DaveMcW wrote:2. Remove all of the pieces except the two kings and one white pawn.
3. This 3-piece game is now a draw according to endgame theory.

I recommend that you read Wikipedia's articles on endgames, especially the article on the king-pawn v.s. king endgame. It is not a draw as stated above, the outcome of the game depends very much upon where the king ends up, it could be that white could force the swap to occur in such a way that the black king ends up in a position that will lose him the game.

Also, where did you get the idea that swapping pieces off ends up in a king-pawn v.s. king endgame anyway? I would think that trading pieces results in equal material. Your first move bonus gets less later on in the game if white hasn't utilized his opportunity of moving first, and if white does utilize his position, it probably won't result in there being equal swapping, it would result in white having a significant advantage.

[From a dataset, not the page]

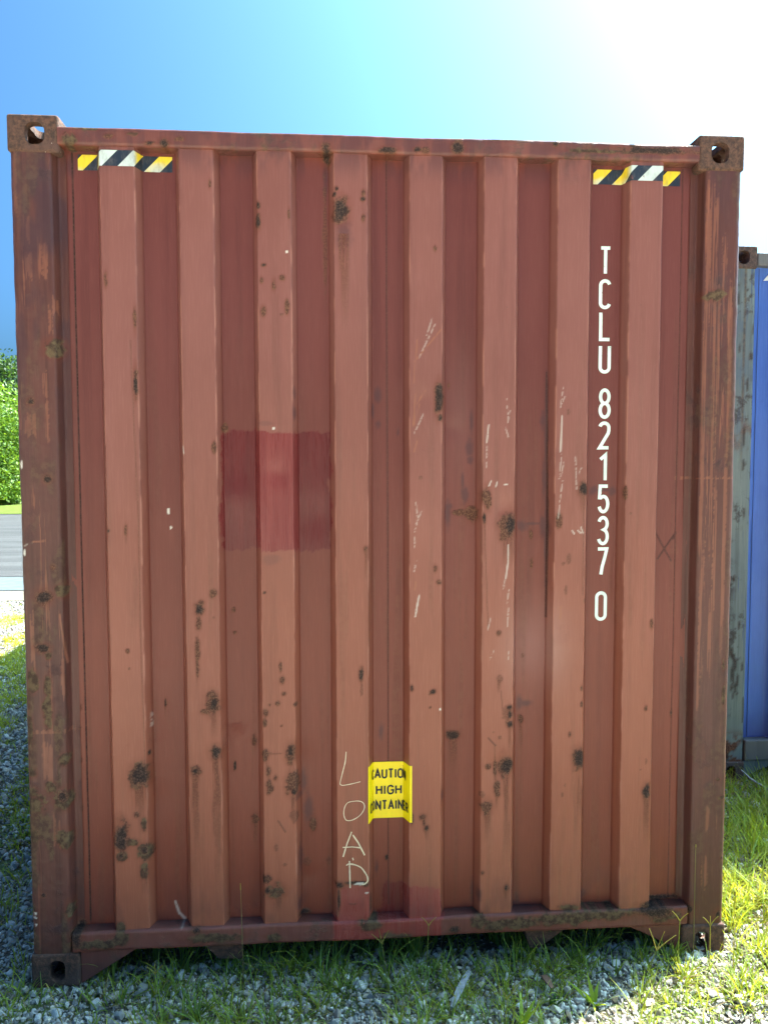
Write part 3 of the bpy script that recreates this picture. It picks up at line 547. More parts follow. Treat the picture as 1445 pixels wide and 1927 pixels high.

Finally, if the game is proved to be a draw, then there is no advantage to being white in the first place if you are a perfect player, and therefore you are assuming two contradictory things, that there is an advantage to being white even if you are a perfect player, and that the game is a draw with perfect play. They cannot both be true.
I have discovered a truly marvelous proof of this, which this margin is too narrow to contain.